In the records below, find the line containing "Write a Blender" and the line containing "def E(a): return". Give again exactly those lines and every line between them, omitting the pictures.

*-*-*

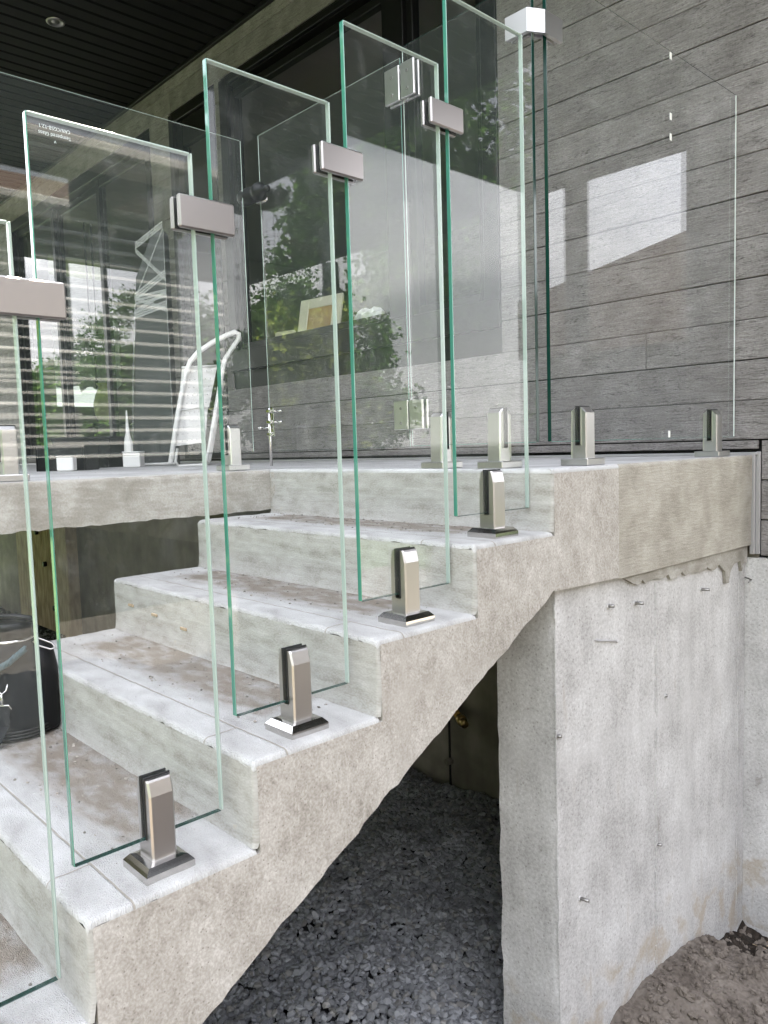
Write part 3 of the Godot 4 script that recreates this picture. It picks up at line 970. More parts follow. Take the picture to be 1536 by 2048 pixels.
# ---------------------------------------------------------------- house
func build_house():
	var o := thing("house", "modern house with grey wood grain plank siding, black window frames and dark soffit", "house")
	# siding courses (y_k = 0.06 + 0.162 k), broken by the openings
	var win := [-3.85, -1.28, 0.68, 2.79]
	var door := [-4.62, -3.93, 0.03, 2.79]
	var slide := [-8.45, -4.96, 0.03, 2.77]
	var k := 0
	var spans_of := func(y0: float, y1: float) -> Array:
		var cut := []
		for q in [slide, door, win]:
			if y1 > q[2] + 0.02 and y0 < q[3] - 0.02: cut.append([q[0], q[1]])
		var spans := []
		var x := -11.0
		for c in cut:
			if c[0] - x > 0.02: spans.append([x, c[0]])
			x = c[1]
		if 0.12 - x > 0.02: spans.append([x, 0.12])
		return spans
	while true:
		var y0 := 0.06 + 0.162 * k
		if y0 > 3.09: break
		var y1 := minf(y0 + 0.162, 3.1)
		var gap := 0.0045 if k % 2 == 0 else 0.0022
		# trim plank edges against the window's sill and head
		var lo := y0 + gap
		var hi := y1
		if k == 3:  # the sill cuts this course: 0.546..0.708
			pass
		for s in spans_of.call(lo, hi):
			var x0: float = s[0]
			while x0 < s[1] - 0.01:
				var x1: float = minf(s[1], x0 + rng.randf_range(2.6, 3.66))
				if s[1] - x1 < 0.5: x1 = s[1]
				plank(o, x0 + (0.001 if x0 > s[0] else 0.0), x1 - (0.001 if x1 < s[1] else 0.0), lo, hi)
				x0 = x1
		k += 1
	# courses right of the deck's end, below floor level
	for j in 3:
		var y1 := 0.058 - 0.162 * j
		plank(o, 0.028, 6.0 if false else 0.12, maxf(y1 - 0.1575, -0.41), y1)
	# sheathing behind the planks
	var back := MB.new()
	back.box(Vector3(-11, 2.74, -1.6), Vector3(0.115, 3.09, -D - 0.012))
	back.box(Vector3(-11, -0.4, -1.6), Vector3(0.115, 0.03, -D - 0.012))
	back.box(Vector3(-3.87, 0.03, -1.6), Vector3(0.115, 0.71, -D - 0.0121))
	back.box(Vector3(-1.3, 0.71, -1.6), Vector3(0.115, 2.74, -D - 0.012))
	back.box(Vector3(-11, 0.03, -1.6), Vector3(-8.44, 2.74, -D - 0.012))
	back.box(Vector3(-4.97, 0.03, -1.6), Vector3(-4.6, 2.74, -D - 0.012))
	back.box(Vector3(-3.95, 0.71, -1.6), Vector3(-3.84, 2.74, -D - 0.012))
	part("wall_sheathing", back, M.black, o)
	# starter strip and flashing where siding meets the deck
	part("starter_strip", boxm(Vector3(-11, 0.026, -D - 0.002), Vector3(0.016, 0.0595, -D + 0.012), 0.002), M.siding[1], o)
	part("flashing", boxm(Vector3(-11, 0.0, -D - 0.002), Vector3(0.018, 0.012, -D + 0.02), 0.002), M.trim, o)
	# metal corner trim closing the end of the deck
	var tr := MB.new()
	tr.box(Vector3(-0.01, -0.405, -1.419), Vector3(0.009, 0.01, -1.397), 0.002)
	tr.box(Vector3(0.0092, -0.405, -1.419), Vector3(0.026, 0.014, -1.408), 0.002)
	part("corner_trim", tr, M.trim, o)
	# foundation
	var fd := MB.new(true)
	var xs := []
	for i in 60: xs.append(-11 + 11.02 * i / 59.0)
	var ys := []
	for i in 20: ys.append(-2.3 + 1.96 * i / 19.0)
	fd.grid(xs, ys, func(x, y): return Vector3(x, y, -1.422 + 0.004 * en.get_noise_2d(x, y)), func(x, y): return Vector2(x, y), Vector3.BACK)
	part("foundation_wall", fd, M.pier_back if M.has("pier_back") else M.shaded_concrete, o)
	var ff := MB.new(true)
	var xr := []
	for i in 10: xr.append(-0.034 + 0.164 * i / 9.0)
	ff.grid(xr, ys.map(func(y): return minf(y, -0.42)), func(x, y): return Vector3(x, y, -1.407 + 0.003 * en.get_noise_2d(x, y)), func(x, y): return Vector2(x, y), Vector3.BACK)
	part("foundation_wall", ff, M.pier, o)
	# vertical seams in the foundation under the stairs
	for x in [-1.72, -2.9]:
		part("form_seam", boxm(Vector3(x, -2.2, -1.421), Vector3(x + 0.012, -0.4, -1.409), 0.003), M.black, o)
		for y in [-1.76, -1.1]:
			var tc := MB.new(true)
			tc.tube(PackedVector3Array([Vector3(x + 0.01, y, -1.42), Vector3(x + 0.01, y, -1.385)]), 0.02, 10)
			part("form_tie", tc, M.shaded_concrete, o)
	# walls behind: side towards the carport, back, and the inside of the room
	part("side_wall", boxm(Vector3(-0.1, -2.3, -6.0), Vector3(0.118, 3.09, -1.602)), M.siding[0], o)
	part("corner_board", boxm(Vector3(0.1005, -0.41, -1.62), Vector3(0.1275, 3.06, -1.402), 0.003), M.siding[1], o)
	part("foundation_wall", boxm(Vector3(0.02, -2.3, -6.0), Vector3(0.1295, -0.42, -1.4085)), M.pier, o)
	for j in 22:
		var ys2 := -0.41 + 0.162 * j
		var pm := MB.new()
		pm.uo = Vector2(rng.randf() * 9.0, rng.randf() * 9.0)
		pm.box(Vector3(0.1185, ys2, -6.0), Vector3(0.1255, minf(ys2 + 0.158, 3.09), -1.6205), 0.002)
		part("siding_plank", pm, M.siding[j % 3], o)
	part("back_wall", boxm(Vector3(-11, -2.3, -6.2), Vector3(0.118, 3.09, -6.0)), M.siding[0], o)
	part("room_floor", boxm(Vector3(-8.5, -0.2, -6.0), Vector3(-0.1, 0.0, -1.6)), M.wood, o)
	part("room_ceiling", boxm(Vector3(-11, 2.86, -6.0), Vector3(-0.1, 3.09, -1.6)), M.room, o)
	# far room wall with a window that looks out
	var rw := MB.new()
	rw.box(Vector3(-8.7, 0, -1.85), Vector3(-8.5, 2.86, -1.6))
	rw.box(Vector3(-8.7, 0, -6.0), Vector3(-8.5, 2.86, -2.62))
	rw.box(Vector3(-8.7, 0, -2.62), Vector3(-8.5, 0.7, -1.85))
	rw.box(Vector3(-8.7, 2.53, -2.62), Vector3(-8.5, 2.86, -1.85))
	part("room_wall", rw, M.room, o)
	# main window
	var w := group_node("window", o)
	var fr := MB.new()
	frame(fr, win, 0.1, 0.045, -1.47, -1.402)
	part("window_frame", fr, M.black, w)
	part("sill", boxm(Vector3(-3.85, 0.68, -1.52), Vector3(-1.28, 0.83, -1.398), 0.004), M.black, w)
	part("mullion", boxm(Vector3(-2.08, 0.83, -1.5), Vector3(-1.93, 2.7, -1.401), 0.004), M.black, w)
	var sash := MB.new()
	frame(sash, [-3.75, -2.08, 0.83, 2.69], 0.05, 0.05, -1.49, -1.43)
	part("sash", sash, M.black, w)
	sash = MB.new()
	frame(sash, [-1.93, -1.38, 0.83, 2.69], 0.05, 0.05, -1.49, -1.43)
	part("sash", sash, M.black, w)
	part("window_pane", boxm(Vector3(-3.7, 0.88, -1.472), Vector3(-2.13, 2.64, -1.466)), M.window_glass, w)
	part("window_pane", boxm(Vector3(-1.88, 0.88, -1.472), Vector3(-1.43, 2.64, -1.466)), M.window_glass, w)
	# narrow glazed door
	var d := group_node("door", o)
	fr = MB.new()
	frame(fr, door, 0.07, 0.07, -1.5, -1.405)
	part("door_frame", fr, M.black, d)
	var leaf := MB.new()
	frame(leaf, [-4.55, -4.0, 0.1, 2.72], 0.09, 0.2, -1.49, -1.44)
	part("door_leaf", leaf, M.black, d)
	part("door_pane", boxm(Vector3(-4.46, 0.3, -1.472), Vector3(-4.09, 2.52, -1.466)), M.window_glass, d)
	# sliding doors
	var sd := group_node("sliding_door", o)
	fr = MB.new()
	frame(fr, slide, 0.08, 0.08, -1.54, -1.405)
	part("door_frame", fr, M.black, sd)
	var xa := -8.37
	for i in 3:
		var xb := xa + 1.11
		var lf := MB.new()
		var zo := -1.47 if i % 2 == 0 else -1.52
		frame(lf, [xa, xb + 0.03, 0.11, 2.69], 0.07, 0.07, zo - 0.02, zo + 0.02)
		part("door_leaf", lf, M.black, sd)
		part("door_pane", boxm(Vector3(xa + 0.07, 0.18, zo - 0.003), Vector3(xb - 0.04, 2.62, zo + 0.003)), M.window_glass, sd)
		xa = xb
	# roof: boards of the soffit one by one, the deck of the roof above them, fascia all round;
	# it reaches far out over the porch on the left and only just past the wall over the stairs
	var prof := PackedVector2Array([Vector2(0.004, 3.115), Vector2(0.004, 3.108), Vector2(0.014, 3.1), Vector2(0.116, 3.1), Vector2(0.126, 3.108), Vector2(0.126, 3.115)])
	var place := func(p, dd): return Vector3(p.x, p.y, dd)
	var boards := []
	for q in [[-D, 3.3], [-D, -0.2], [-6.33, -0.2]]:
		var bd := MB.new()
		bd.prism(prof, place, q[0], q[1])
		boards.append(bd.done())
	var i := 0
	while true:
		var x := -11.0 + 0.13 * i
		if x > 4.2: break
		part("soffit_board", boards[0 if x < -2.0 else (1 if x < 0.0 else 2)], M.soffit, o, Vector3(x, 0, 0))
		i += 1
	part("roof_deck", boxm(Vector3(-11.2, 3.117, -6.34), Vector3(4.36, 3.36, -0.19)), M.black, o)
	part("roof_deck", boxm(Vector3(-11.2, 3.1175, -0.1895), Vector3(-1.88, 3.3595, 3.31)), M.black, o)
	part("roof_fascia", boxm(Vector3(-11.2, 3.06, 3.302), Vector3(-1.84, 3.4, 3.34), 0.004), M.black, o)
	part("roof_fascia", boxm(Vector3(-1.878, 3.06, -0.15), Vector3(-1.84, 3.4, 3.3), 0.004), M.black, o)
	part("roof_fascia", boxm(Vector3(-1.84, 3.06, -0.188), Vector3(4.35, 3.4, -0.15), 0.004), M.black, o)
	part("roof_fascia", boxm(Vector3(4.352, 3.07, -6.34), Vector3(4.39, 3.4, -0.15), 0.004), M.black, o)
	part("roof_fascia", boxm(Vector3(-11.2, 3.1, -6.37), Vector3(4.35, 3.4, -6.342), 0.004), M.black, o)
	part("soffit_trim", boxm(Vector3(-11, 3.065, -D - 0.002), Vector3(0.13, 3.099, -D + 0.03), 0.003), M.black, o)
	part("post", boxm(Vector3(2.63, -2.3, -4.68), Vector3(2.85, 3.099, -4.6), 0.01), M.siding[1], o)
	var cw := group_node("carport_wall", o)
	part("wall_core", boxm(Vector3(3.53, -2.3, -2.45), Vector3(3.77, 3.099, -1.42)), M.black, cw)
	for k2 in 32:
		var yy := -2.25 + 0.1665 * k2
		part("siding_plank", boxm(Vector3(3.505, yy, -2.455), Vector3(3.529, yy + 0.16, -1.415), 0.003), M.carport, cw)
	# recessed lamps in the soffit, unlit
	for p in [Vector3(-4.37, 3.098, -0.44), Vector3(-6.6, 3.098, -0.44)]:
		var l := MB.new(true)
		l.lathe(PackedVector2Array([Vector2(0.062, 0.0), Vector2(0.06, -0.006), Vector2(0.05, -0.008), Vector2(0.044, -0.003), Vector2(0.03, 0.0), Vector2(0.0005, 0.0)]), 28, p)
		var lamp := part("recessed_lamp", l, M.steel_dark, o)
		var lens := MB.new(true)
		lens.lathe(PackedVector2Array([Vector2(0.028, -0.001), Vector2(0.018, -0.006), Vector2(0.0005, -0.008)]), 20, p)
		part("lamp_lens", lens, M.steel_dark, lamp)

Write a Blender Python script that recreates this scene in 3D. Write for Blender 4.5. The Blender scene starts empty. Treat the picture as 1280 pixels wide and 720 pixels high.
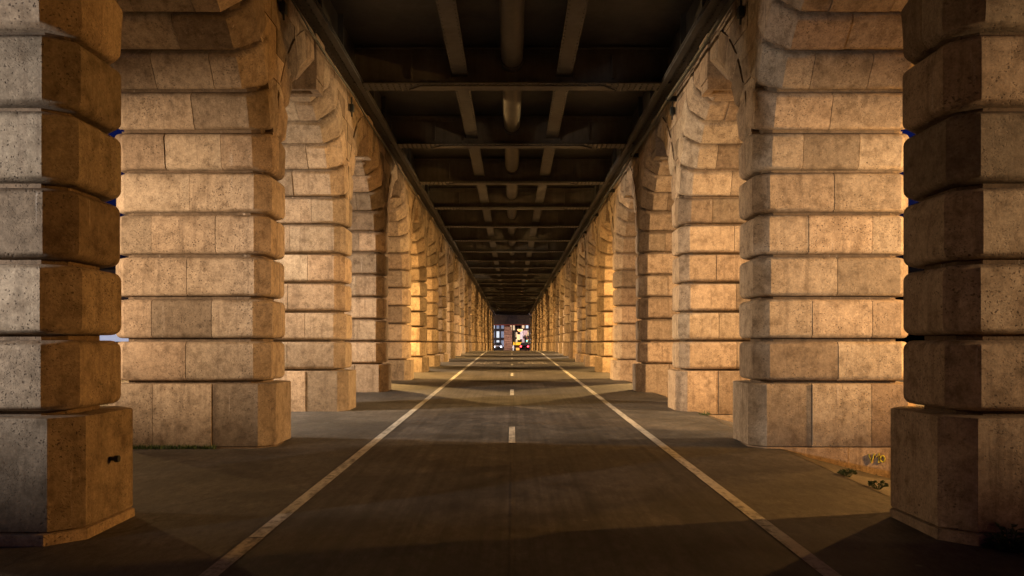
import bpy, bmesh, math, random
from mathutils import Vector, Matrix
random.seed(7)
R = math.radians
S = bpy.context.scene
COL = S.collection
H = 1.5                                   # eye height, the unit the photograph was measured in
def E(a): return 1.5 + a*H                # height a (in eye heights, from eye level) -> metres

# ------------------------------------------------------------------ helpers
class MB:
    def __init__(s): s.v=[]; s.f=[]; s.b=[]
    def add(s, vs, fs, blk=0.0):
        o=len(s.v); s.v+= [tuple(p) for p in vs]
        for f in fs: s.f.append([i+o for i in f]); s.b.append(blk)
    def box(s, x0,x1,y0,y1,z0,z1, blk=0.0, bev=0.0):
        if bev<=0:
            vs=[(x0,y0,z0),(x1,y0,z0),(x1,y1,z0),(x0,y1,z0),(x0,y0,z1),(x1,y0,z1),(x1,y1,z1),(x0,y1,z1)]
            s.add(vs,[(3,2,1,0),(4,5,6,7),(0,1,5,4),(1,2,6,5),(2,3,7,6),(3,0,4,7)],blk)
        else:
            bm=bmesh.new(); bmesh.ops.create_cube(bm,size=1)
            for v in bm.verts:
                v.co=Vector((x0+(v.co.x+.5)*(x1-x0), y0+(v.co.y+.5)*(y1-y0), z0+(v.co.z+.5)*(z1-z0)))
            bmesh.ops.bevel(bm,geom=bm.edges[:],offset=bev,segments=2,affect='EDGES',profile=.5)
            s.addbm(bm,blk)
    def addbm(s,bm,blk=0.0):
        bm.verts.index_update(); o=len(s.v)
        s.v+=[tuple(v.co) for v in bm.verts]
        for f in bm.faces: s.f.append([v.index+o for v in f.verts]); s.b.append(blk)
        bm.free()
    def tube(s, pts, rad, n=10, blk=0.0, caps=True):
        pts=[Vector(p) for p in pts]; rads = rad if isinstance(rad,(list,tuple)) else [rad]*len(pts)
        rings=[]; o=len(s.v)
        up=Vector((0,0,1))
        for i,p in enumerate(pts):
            d=(pts[min(i+1,len(pts)-1)]-pts[max(i-1,0)]).normalized()
            a=d.cross(up)
            if a.length<1e-3: a=d.cross(Vector((0,1,0)))
            a.normalize(); b=a.cross(d)
            rings.append([len(s.v)+k for k in range(n)])
            for k in range(n):
                t=2*math.pi*k/n
                s.v.append(tuple(p+(a*math.cos(t)+b*math.sin(t))*rads[i]))
        for i in range(len(pts)-1):
            for k in range(n):
                s.f.append([rings[i][k],rings[i][(k+1)%n],rings[i+1][(k+1)%n],rings[i+1][k]]); s.b.append(blk)
        if caps:
            s.f.append(rings[0][::-1]); s.b.append(blk); s.f.append(rings[-1]); s.b.append(blk)
    def lathe(s, prof, n=16, c=(0,0,0), blk=0.0):
        rings=[]
        for r,z in prof:
            rings.append([len(s.v)+k for k in range(n)])
            for k in range(n):
                t=2*math.pi*k/n; s.v.append((c[0]+r*math.cos(t),c[1]+r*math.sin(t),c[2]+z))
        for i in range(len(prof)-1):
            for k in range(n):
                s.f.append([rings[i][k],rings[i][(k+1)%n],rings[i+1][(k+1)%n],rings[i+1][k]]); s.b.append(blk)
        s.f.append(rings[0][::-1]); s.b.append(blk); s.f.append(rings[-1]); s.b.append(blk)
    def build(s, name, mat, parent=None, smooth=None, loc=None):
        me=bpy.data.meshes.new(name); me.from_pydata(s.v,[],s.f)
        a=me.attributes.new('blk','FLOAT','FACE'); a.data.foreach_set('value',s.b)
        if mat: me.materials.append(mat)
        if smooth:
            me.polygons.foreach_set('use_smooth',[True]*len(me.polygons))
            me.set_sharp_from_angle(angle=R(smooth))
        me.update()
        o=bpy.data.objects.new(name,me); COL.objects.link(o)
        if parent: o.parent=parent
        if loc: o.location=loc
        return o

def tag(o,label=None,cat=None,group=None,kind=None):
    if label: o['label']=label
    if cat: o['category']=cat
    if group: o['group']=group
    if kind: o['kind']=kind
    return o
def empty(name,loc,rz=0,label=None,cat=None,group=None):
    o=bpy.data.objects.new(name,None); o.empty_display_size=.3; COL.objects.link(o)
    o.location=loc; o.rotation_euler=(0,0,rz)
    return tag(o,label,cat,group)
def copy_tree(o,parent=None):
    c=o.copy(); COL.objects.link(c)
    if parent: c.parent=parent
    for ch in list(o.children): copy_tree(ch,c)
    return c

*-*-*

Expected answer:
Write a Blender Python script that recreates this scene in 3D. Write for Blender 4.5. The Blender scene starts empty. Treat the picture as 1280 pixels wide and 720 pixels high.
import bpy, bmesh, math, random
from mathutils import Vector, Matrix
random.seed(7)
R = math.radians
S = bpy.context.scene
COL = S.collection
H = 1.5                                   # eye height, the unit the photograph was measured in
def E(a): return 1.5 + a*H                # height a (in eye heights, from eye level) -> metres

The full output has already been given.